Respon Yohanes Pembaptis yang melonjak kegirangan menjadi gambaran bahwa sukacita sedang ada di antara Maria dan Elisabet. Sebagaimana Daud menari-nari di depan Tabut Perjanjian (2 Sam 6:10-11), begitupun Yohanes Pembaptis yang melonjak kegirangan karena berada di depan Yesus yang masih berada dalam perut Maria (Cat: dalam teologi, Maria dikatakan sebagai Tabut Perjanjian Baru). Dalam nada sukacita yang sama pula, Elisabet mengungkapkan kebahagiaanya karena Maria membawa dalam kandungannya seorang Anak yang terberkati, seorang Anak yang membawa sukacita dan damai sejahtera.
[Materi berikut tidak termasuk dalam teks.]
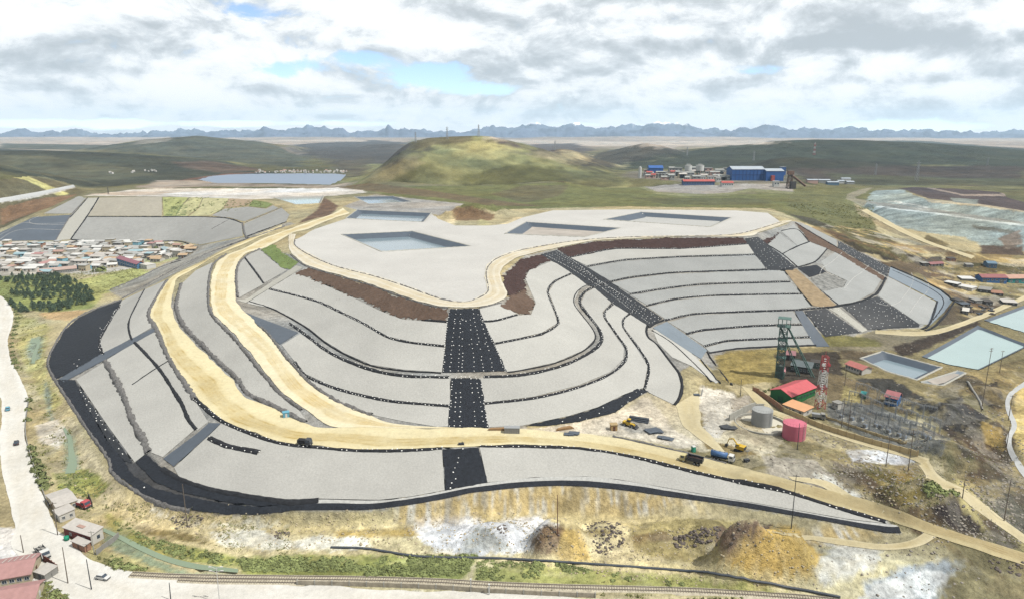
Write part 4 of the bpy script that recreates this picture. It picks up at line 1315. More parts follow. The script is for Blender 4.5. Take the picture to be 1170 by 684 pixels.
# ------------------------------------------------------------------ natural ground: colour patches
PAINT = '''
.8|176,174,168|140,343 113,352 90,363 74,377 58,405 55,418 63,434 83,464 103,494 126,527 128,540 159,563 185,576 218,583 256,588 300,588 331,583 382,583 423,583 472,577 511,570 536,564 560,561 598,557 650,555 704,559 765,567 816,574 860,581 896,587 953,597 1009,608 1030,610 1015,594 953,576 896,559 816,543 727,521 624,509 600,486 650,475 720,458 741,447 770,463 780,442 776,425 800,410 836,441 815,410 880,396 931,394 1001,377 1056,374 1090,345 1046,316 985,288 957,274 910,253 868,266 778,271 675,276 600,292 575,312 583,338 547,352 513,352 459,340 383,315 331,291 300,284 269,300 255,330 245,350 230,350 200,345 190,320 165,331
.5|92,94,98|64,434 86,434 98,450 123,486 143,514 154,528 168,517 185,534 205,546 256,561 300,569 364,571 364,575 331,583 300,588 256,588 218,583 185,576 159,563 128,540 126,527 103,494 83,464
4|208,198,158|-60,330 0,330 140,340 90,363 58,405 55,420 83,464 126,530 160,570 220,600 180,620 100,600 60,560 40,520 30,470 20,420 15,360 -60,340
2.5|206,202,140|15,355 55,372 52,400 56,430 72,460 60,470 40,440 20,400
3|162,172,108|-60,315 0,314 60,310 112,330 106,352 60,357 12,352 -60,340
3|194,196,128|80,322 160,305 172,311 160,325 120,335 108,348
2|222,190,142|45,357 100,354 80,366 50,364
2|206,196,164|90,362 120,345 140,337 190,306 200,300 208,302 160,330 110,356 80,380 62,404 60,425 54,425 50,405 66,380
1.5|168,186,166|33,388 50,382 47,408 36,416 30,404
2|170,184,166|52,430 58,450 62,490 56,480 50,450
2|162,182,162|72,490 86,500 92,535 74,541
3|226,216,182|62,470 85,480 120,535 150,575 120,575 95,545 88,500
1.5|238,234,222|40,486 66,478 80,495 66,512 46,505
2|176,182,108|60,540 100,535 125,555 110,570 70,560
4|228,216,173|120,560 200,595 330,598 510,586 600,588 700,590 800,602 950,622 1010,630 1060,640 1060,684 1060,720 500,720 200,690 120,620
3|237,220,167|300,592 420,590 510,584 600,582 740,585 800,598 800,606 700,600 560,600 420,606 300,612
2.5|250,249,235|165,575 220,600 300,594 330,600 240,600 180,588
2.5|250,249,235|238,606 290,604 330,616 340,626 290,628 250,620
2.5|250,249,235|335,618 365,612 420,614 425,625 380,630 340,628
3|250,250,250|478,590 520,588 560,596 610,590 640,600 620,625 560,636 500,630 470,608
3|250,235,182|505,640 560,636 700,636 760,644 900,660 900,668 700,650 540,646
3|188,175,125|718,600 790,592 845,595 832,640 780,642 726,632
2|245,231,186|690,622 730,640 720,645 690,640
2.5|139,120,103|820,602 850,596 880,600 884,625 866,640 836,640 815,625
3|224,192,118|852,622 888,598 912,604 945,640 930,655 890,656 815,648 830,640
2|159,144,116|610,612 640,600 662,612 656,640 615,632
2|235,207,135|640,616 668,614 674,640 640,642
2|196,198,194|545,600 560,606 590,630 520,632
3|234,230,216|950,618 1004,626 1000,650 940,668 930,655
3|188,193,193|1030,648 1080,640 1170,650 1240,660 1240,720 1000,720 985,668
2|236,234,226|1000,668 1060,650 1100,660 1060,684 980,684
2.5|170,176,106|268,640 300,634 420,634 545,634 530,662 400,662 285,662
2.5|182,184,116|545,648 620,645 760,656 900,672 900,684 700,674 540,672
2.5|172,176,106|120,584 160,610 200,622 270,636 280,650 200,640 150,626 120,606
2|168,186,160|120,600 150,618 180,640 215,652 265,655 260,662 200,658 160,644 120,622
3|218,214,159|100,625 160,640 200,662 300,666 300,672 160,664 100,645
2.5|250,250,250|-60,600 20,604 58,600 70,620 100,645 160,656 240,664 360,678 600,682 600,740 -60,740
4|157,146,109|1020,300 1170,290 1260,300 1260,740 1060,700 1100,640 1010,590 860,548 780,530 800,440 830,400 935,396 1060,380
3|222,212,184|690,470 745,448 772,465 800,450 830,470 850,480 900,500 880,520 800,516 720,500 600,498 640,484
3|238,228,208|560,492 640,486 700,474 740,452 770,490 800,506 780,512 700,496
2|240,234,220|800,440 840,450 850,470 820,500 798,495
2|194,185,170|835,455 858,450 862,475 840,480
2|173,157,102|815,406 850,400 900,398 900,436 860,440 830,436
2|202,189,151|830,440 880,436 882,452 840,450
2|82,74,64|886,402 960,402 965,440 930,446 890,438
2.5|142,126,96|945,425 1000,440 1040,470 1000,476 945,455
2|80,78,73|975,432 1020,432 1080,470 1050,470
2|185,170,117|965,440 990,452 975,470 960,460
2.5|204,190,149|880,470 940,482 1050,518 1110,535 1090,542 1000,525 900,500
2|124,123,117|945,460 1000,462 1085,500 1075,520 1000,505 945,480
2|195,187,171|870,520 930,526 975,560 990,572 950,566 880,545
1.5|250,250,250|966,514 1000,513 1052,524 1035,531 975,527
2|250,250,241|930,540 960,545 985,566 975,570 940,556
2.5|112,98,79|950,525 975,535 1010,545 1040,570 1025,590 990,560 960,545
2.5|152,135,82|990,540 1040,540 1060,560 1040,580 1010,560
2.5|102,87,67|1035,580 1060,575 1080,595 1060,620 1035,600
2.5|85,76,73|1058,575 1090,568 1130,590 1140,612 1100,615 1070,590
2.5|72,68,64|1060,470 1100,445 1140,436 1150,460 1120,490 1085,500
2.5|89,87,85|1085,458 1130,440 1125,478 1085,480
2.5|91,83,72|1090,500 1140,480 1160,500 1150,580 1110,550
2|131,126,96|1080,520 1120,525 1115,540 1080,540
3|111,109,98|1110,560 1170,540 1240,560 1240,640 1170,620
2|232,212,146|1160,440 1240,430 1240,560 1180,540 1160,500
2.5|195,183,132|1090,540 1130,580 1170,615 1240,640 1240,665 1150,636 1100,580
3|126,110,91|1000,300 1060,300 1110,330 1130,350 1110,370 1090,340 1050,312
2.5|153,135,96|1080,289 1165,287 1150,299 1085,302
2.5|161,155,134|1028,272 1060,276 1100,290 1060,286
2|70,63,54|1000,286 1045,287 1060,297 1010,298
2|92,85,76|1040,296 1075,292 1080,300 1050,304
2.5|94,91,61|1100,300 1170,302 1240,310 1240,322 1130,318
2|110,98,80|1070,372 1120,366 1160,344 1120,345 1080,350
2|152,144,122|1000,378 1060,380 1110,366 1170,340 1170,346 1120,364 1050,400 960,402 940,398
2|80,70,61|1020,396 1060,384 1118,366 1120,371 1050,402 1030,408
3|124,124,84|860,216 960,212 1000,214 1000,280 950,268 905,248 880,238
3|114,108,76|920,254 1000,262 1030,282 1040,300 990,288 950,268
2.5|75,69,55|940,262 1000,280 1010,292 980,288
4|124,126,82|385,222 420,214 560,212 700,206 720,212 760,222 900,222 900,238 860,238 714,236 630,238 560,240 480,236 430,220
3|118,112,82|560,222 600,212 650,212 640,224 600,232
3|112,112,78|720,226 800,226 880,228 880,234 760,234
3|142,118,92|515,240 535,236 566,245 560,252 520,252
2.5|238,220,178|488,254 520,250 520,258 560,266 590,272 560,262 600,250 590,248 560,262
2.5|206,198,150|548,250 560,254 556,264 546,258
2|128,104,86|370,226 388,236 378,246 360,250 340,256 362,240
3|226,218,206|95,224 150,217 240,212 330,212 400,212 420,220 380,224 330,227 280,228 200,225
2|214,196,176|100,222 150,219 200,220 200,222 150,224
3|242,238,232|180,222 260,216 380,214 400,218 320,224
3|118,112,86|-80,196 0,198 60,206 100,220 60,234 0,262 -80,262
2|206,202,140|0,192 20,196 60,214 80,222 66,224 30,206 0,200
2|146,118,92|0,238 40,228 88,222 60,236 20,250 0,258
2|216,214,206|0,228 30,224 84,213 86,215 40,226 0,232
3|214,208,196|-60,276 80,276 150,278 206,283 222,293 195,298 165,304 110,314 60,312 0,316 -60,318
2|196,200,150|165,290 200,285 222,292 195,298 165,304
3|168,181,178|1000,218 1030,217 1060,229 1118,235 1170,242 1240,247 1240,292 1170,287 1121,281 1102,271 1055,266 1017,256 984,234
2.5|160,162,156|1000,236 1026,239 1074,245 1121,252 1170,258 1240,265 1240,260 1170,254 1121,247 1074,240 1012,232 990,230
2|196,187,163|1059,228 1118,233 1170,240 1170,243 1118,236 1060,231
3|96,86,86|1010,214 1100,212 1170,212 1240,214 1240,244 1170,241 1118,233 1060,227 1030,216
1.5|151,159,154|1085,226 1118,228 1116,234 1090,231
2|168,154,142|1050,213 1060,214 1100,222 1170,222 1170,225 1100,224
2|102,88,76|1120,280 1170,282 1170,292 1120,290
2|173,160,128|976,232 990,240 1020,260 1060,275 1110,292 1102,294 1050,278 1010,262 980,244
2|168,161,137|968,222 985,216 1000,214 990,220 976,226 992,230 986,236 968,228
'''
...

Jadi, Yesus adalah Sang Raja Damai. Yesus disebut Raja Damai, karena Dia memberikan sukacita kepada semua makhluk. Kehadiran-Nya di tengah dunia adalah untuk membawa kita kepada keselamatan. Dialah yang dinubuatkan oleh para nabi, termasuk nabi Mikha. Di dunia ini, hanya dua orang  yang kedatangannya sudah diramalkan sejak dahulu, sejak manusia jatuh dalam dosa, dan kedatangan mereka kembali diperkuat oleh ramalan para nabi. Dua orang itu adalah Yesus dan Maria. Dan ramalan itu tepat mengarah kepada Yesus dan Maria!
Dari bacaan suci hari ini, kita dapat menarik pesan yang bisa kita bawa pulang. Pertama, dari bacaan pertama, kita telah melihat bahwa nubuat Mikha tentang kehadiran seorang Raja Damai, lahir ketika Israel sedang menghadapi kesulitan hidup yang besar. Hal ini menunjukkan bahwa di tengh tantangan hidup dan keadaan yang tampak tidak menguntungkan, Tuhan selalu memiliki rencana yang lebih besar. Pengharapan kita bukan hanya kepada keadaan dunia ini, tetapi kepada Tuhan yang menyatakan kuasa-Nya melalui seorang Raja yang rendah hati dan penuh kasih.
Kedua, dari kisah pertemuan antara Maria dan Elisabet, tergambar adanya sukacita yang lahir di antara keduanya. Namun, sukacita tersebut ada karena satu sosok, yakni Yesus. Hal ini menggambarkan bahwa keberadaan Yesus dalam hidup kita membawa kedamaian yang melampaui segala pemahaman. Dan, sukacita yang datang dari Allah dan oleh karena Allah, merupakan sebuah rahmat dalam hidup. Artinya, untuk bisa merasakan sukacita Allah, orang tersebut harus hidup di dalam Allah terlebih dahulu.